L'artiste, considérant ce sujet comme encore à creuser, a produit une seconde déclinaison, Zephyr project Part II. Il a, selon ses propres dires, « changé la recette » en mettant en scène des figures masculines cette fois. Deux photographies, deux figures mythologiques, Borée, dieu du violent vent du Nord, ainsi qu’ Argeste, un vent de l'ouest ou du nord-ouest, ont été mis en image. On passe des femmes aux hommes, d'un cadre intérieur à un cadre extérieur, de nouveaux décors viennent entourer ces figures masculines. Pour Borée, posture droite, comme ancré au sol, chemise florale, entouré par deux étonnants nuages placés au niveau de son dos, tels des ailes (un ange !). Ces nuages attirent le regard mais restent cependant naturels. Pour Argeste, léger contrapposto, le corps est tourné vers nous, tenue simple, couleur unie, simple présence droite, verticale, et une grue cette fois, pas deux nuages-ailes, mais une grue (autre figure de l’élévation, du flottement aérien).
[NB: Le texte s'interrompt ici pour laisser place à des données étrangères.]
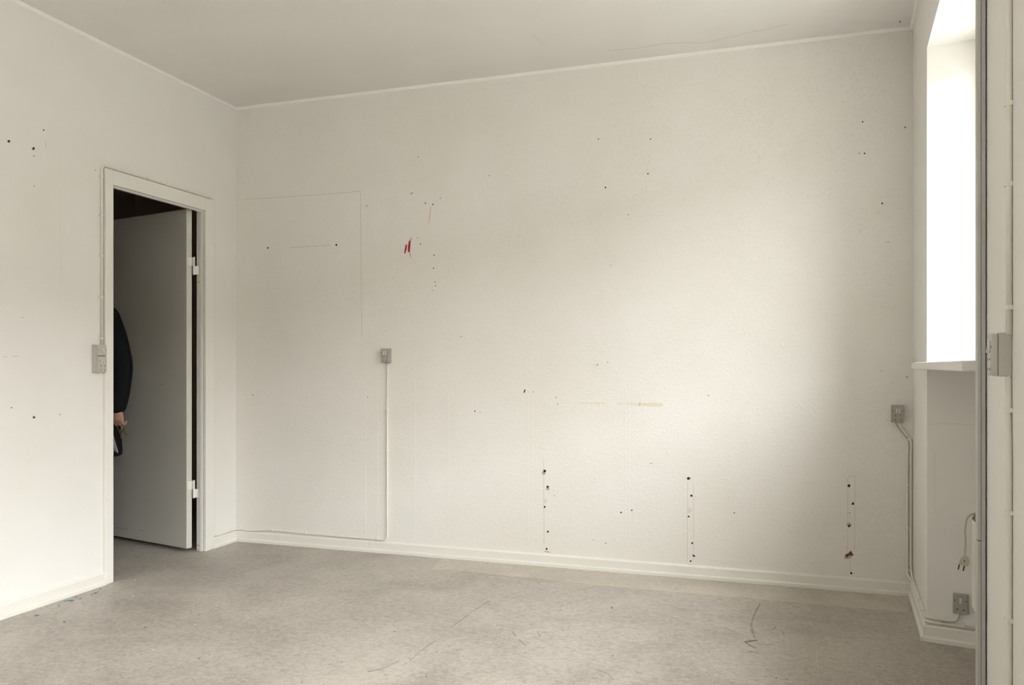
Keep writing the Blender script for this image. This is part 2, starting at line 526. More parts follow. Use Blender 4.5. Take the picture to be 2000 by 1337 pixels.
struct('wall_hallway_near', MB().box(LEFT, HN1, HN1 + 0.1, -HD, -TW - 0.002, 0, H), M['hall'], 'dim hallway wall on the near side of the doorway', 'wall')
struct('ground', MB().prism([Vector((-30, -40, -0.9)), Vector((50, -40, -0.9)), Vector((50, 40, -0.9)), Vector((-30, 40, -0.9))], (0, 0, 0.1)), M['ground'], 'grey paving outside the windows', 'ground')

# unseen house added to hide the lowest band of sky from the windows
OB = Surf(RIGHT.P(0, -13.0, -0.8), RIGHT.a, RIGHT.n)
t = thing('sky_blocker_house', 'unseen grey rendered house added across the yard to block low sky', 'building', OB.P(2.0, 0, 0), None, 'structure')
obj('sky_blocker_wall', MB().box(OB, -16, 44, -8, 0, 0, 5.2), M['render'], t)
obj('sky_blocker_roof', MB().prism([OB.P(-16.4, 0.4, 5.2), OB.P(-16.4, -4, 6.7), OB.P(-16.4, -8.4, 5.2)], OB.a * 60.8), M['roof'], t)
for i in range(15):
    for z in (1.1, 3.4):
        w_o = obj('sky_blocker_window', MB().box(OB, -12.6 + i * 3.9, -11.3 + i * 3.9, 0.0, 0.05, z, z + 1.3), M['trim'], t)
        obj('sky_blocker_pane', MB().box(OB, -12.52 + i * 3.9, -11.38 + i * 3.9, 0.05, 0.055, z + 0.08, z + 1.22), M['dark'], w_o)

# cornice beads where walls meet the ceiling
def bead(name, A, B, n, label):
    n = Vector(n); A, B = Vector(A), Vector(B); r = 0.0095
    prof = [(0, 0), (0, -r * 1.5), (r * 0.6, -r * 1.35), (r * 1.25, -r * 0.7), (r * 1.5, 0)]
    m_ = MB().prism([A + n * x + Vector((0, 0, z)) for x, z in prof], B - A)
    return struct(name, m_, M['caulk'], label, 'trim')


bead('trim_1', (0, 0, H), (W, 0, H), (0, -1, 0), 'pale caulk bead along the ceiling above the long back wall')
bead('trim_2', (0, 0, H), LEFT.P(u_end, 0, H), LEFT.n, 'pale caulk bead along the ceiling above the doorway wall')
bead('trim_3', (W, 0, H), RIGHT.P(v_end, 0, H), RIGHT.n, 'pale caulk bead along the ceiling above the window wall')

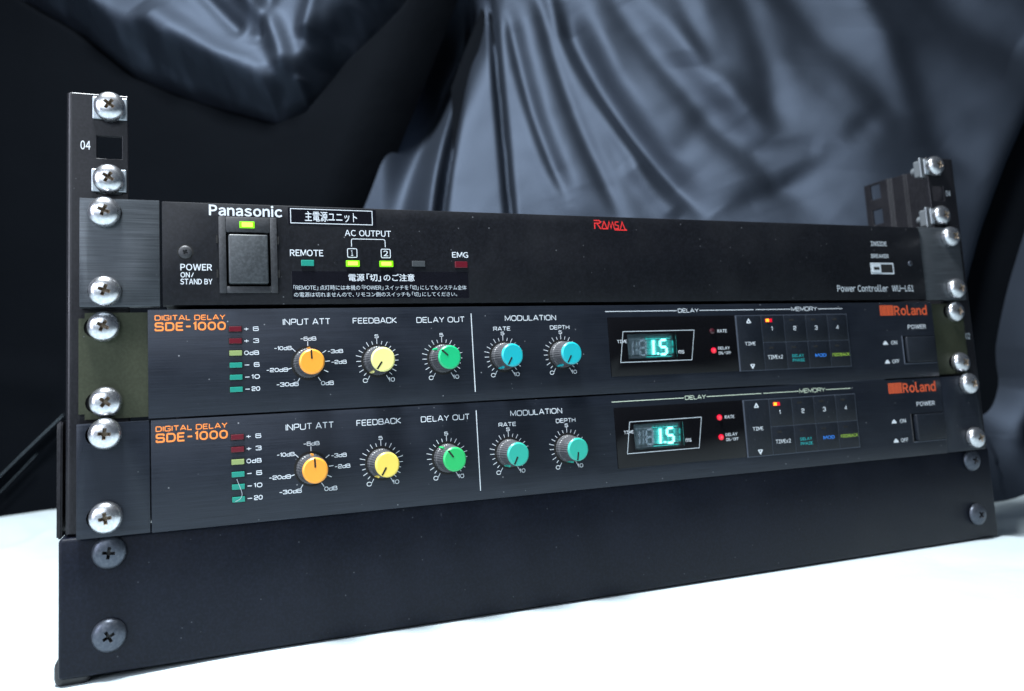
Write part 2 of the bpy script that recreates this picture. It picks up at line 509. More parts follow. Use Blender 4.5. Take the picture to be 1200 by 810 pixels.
rng = np.random.RandomState(5)
def vnoise(x, z, seed, octaves=4, scale=100.0):
    """value noise, numpy"""
    r = np.random.RandomState(seed)
    tot = np.zeros_like(x); amp = 1
    for o in range(octaves):
        T = r.rand(64, 64)
        fx, fz = x / scale, z / scale
        ix, iz = np.floor(fx).astype(int), np.floor(fz).astype(int)
        tx, tz = fx - ix, fz - iz
        tx = tx * tx * (3 - 2 * tx); tz = tz * tz * (3 - 2 * tz)
        g = lambda a, b: T[a % 64, b % 64]
        tot += amp * ((g(ix, iz) * (1 - tx) + g(ix + 1, iz) * tx) * (1 - tz) + (g(ix, iz + 1) * (1 - tx) + g(ix + 1, iz + 1) * tx) * tz - .5)
        amp *= .5; scale *= .5
    return tot

def fold(u, z, pts, w, h, asym=1.0, fade=40.0):
    """a ridge (h > 0) or furrow (h < 0) along a polyline; asym widens its left flank"""
    for _ in range(3):                                             # round the corners of the polyline
        q = [pts[0]]
        for a, b in zip(pts, pts[1:]):
            q += [(a[0] * .75 + b[0] * .25, a[1] * .75 + b[1] * .25), (a[0] * .25 + b[0] * .75, a[1] * .25 + b[1] * .75)]
        pts = q + [pts[-1]]
    best = np.full(u.shape, 1e9); side = np.zeros_like(u); tt = np.zeros_like(u)
    ln = 0; tot = sum(math.hypot(b[0] - a[0], b[1] - a[1]) for a, b in zip(pts, pts[1:]))
    for a, b in zip(pts, pts[1:]):
        dx, dz = b[0] - a[0], b[1] - a[1]; L = math.hypot(dx, dz)
        t = np.clip(((u - a[0]) * dx + (z - a[1]) * dz) / L ** 2, 0, 1)
        px, pz = u - (a[0] + t * dx), z - (a[1] + t * dz)
        d = np.hypot(px, pz)
        s = np.sign((u - a[0]) * dz - (z - a[1]) * dx)
        m = d < best
        best = np.where(m, d, best); side = np.where(m, s, side); tt = np.where(m, (ln + t * L) / tot, tt)
        ln += L
    ww = np.where(side < 0, w * asym, w)
    return h * np.exp(-(best / ww) ** 2) * np.clip(np.minimum(tt, 1 - tt) * 6 + .15, 0, 1)

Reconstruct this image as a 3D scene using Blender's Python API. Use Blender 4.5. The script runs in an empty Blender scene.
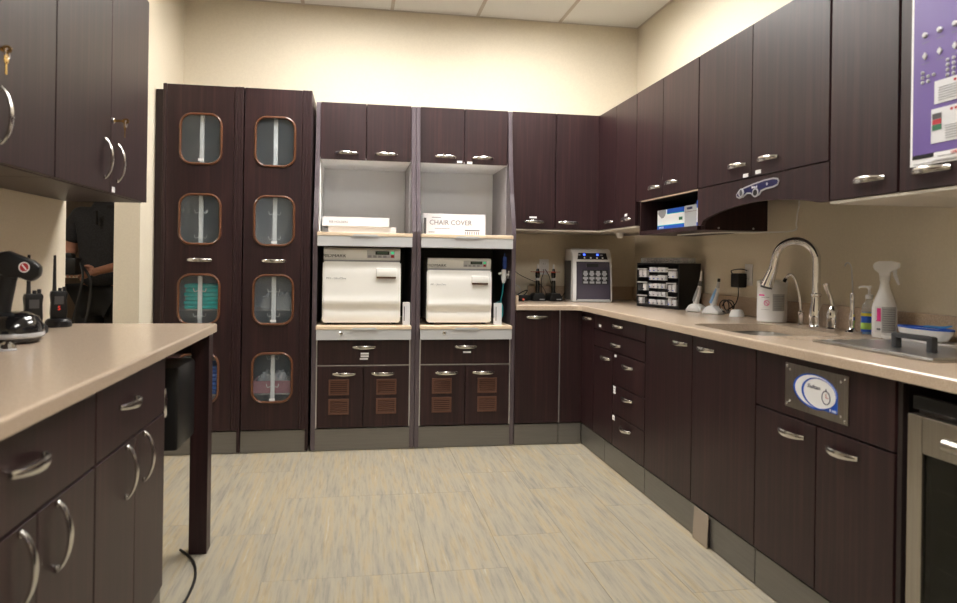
import bpy, bmesh, math, random
from mathutils import Vector, Matrix
random.seed(7)
C = bpy.context.scene.collection
SC = bpy.context.scene
R = math.radians
# ------------------------------------------------------------------ camera, world, lights, exposure
cam_d = bpy.data.cameras.new('camera'); cam = bpy.data.objects.new('camera', cam_d); C.objects.link(cam)
cam.matrix_world = Matrix.Translation((0, 0, 1.17)) @ Matrix.Rotation(R(-9.7), 4, 'Z') @ Matrix.Rotation(R(90), 4, 'X') @ Matrix.Rotation(R(0.8), 4, 'Z')
cam_d.sensor_width = 36; cam_d.lens = 711 / 957 * 36; cam_d.shift_y = -38.8 / 957; cam_d.clip_start = .05
cam_d.dof.use_dof = True; cam_d.dof.focus_distance = 4.4; cam_d.dof.aperture_fstop = 3.2
SC.camera = cam
w = bpy.data.worlds.new('world'); SC.world = w; w.use_nodes = True
w.node_tree.nodes['Background'].inputs[0].default_value = (1, .95, .88, 1)
w.node_tree.nodes['Background'].inputs[1].default_value = .05
SC.view_settings.view_transform = 'Standard'; SC.view_settings.look = 'None'
SC.view_settings.exposure = 0.0; SC.view_settings.gamma = 1; SC.view_settings.use_curve_mapping = False
LIGHT = 31.0         # emission of the troffer diffusers
ZC = 2.975           # ceiling
XR, YB, XL = 2.09, 5.15, -1.19
YF = -1.9            # wall behind the camera
TP = .622            # ceiling tile pitch

# ------------------------------------------------------------------ materials
def mat(name, col, rough=.5, metal=0, spec=.5, coat=0, emit=None, es=1, alpha=None, trans=0):
    m = bpy.data.materials.new(name); m.use_nodes = True; b = m.node_tree.nodes['Principled BSDF']
    b.inputs['Base Color'].default_value = (*col, 1); b.inputs['Roughness'].default_value = rough
    b.inputs['Metallic'].default_value = metal; b.inputs['Specular IOR Level'].default_value = spec
    b.inputs['Coat Weight'].default_value = coat; b.inputs['Coat Roughness'].default_value = .1
    b.inputs['Transmission Weight'].default_value = trans
    if emit: b.inputs['Emission Color'].default_value = (*emit, 1); b.inputs['Emission Strength'].default_value = es
    return m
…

Ces images, comme des tableaux, « entre paysage, portrait et nature morte », sont inspirées de ceux d’artistes italiens comme les peintures de Léonard de Vinci, Raphaël, d'où l’artiste tire l'idée d’un léger sfumato. Mais aussi de peintres flamands comme Johannes Vermeer ou Quentin Metsu. L’inspiration de la quête théorique vient de penseurs de l’image. Notre œil remarque plus tard l'absence de support sous les modèles, en parallèle avec Zephyr project Part I, le retour de ces fameux « faux-t-œil », nous replonge dans l’invisible. Concernant les nuages, avec Borée, leur placement nourri cet effet de légèreté, ce sujet de lévitation tout en apportant un côté angélique au modèle, très “léonardesque” d'après l’artiste . Quant à sa chemise, cet ornement a pour but de préoccuper l'œil, pour qu’il ne s'ennuie pas. 

Pour conclure, Zephyr project Part I et Part II jouent avec le visuel, ces séries exercent une forme de dérégulation sur nos regards dans le but de nous rappeler que le visible n'est pas que du visible, il relève aussi partiellement d’une forme d'invisible. A travers cela, David Brunel tente de démontrer “qu’on ne voit pas seulement avec les yeux, mais en pensée aussi".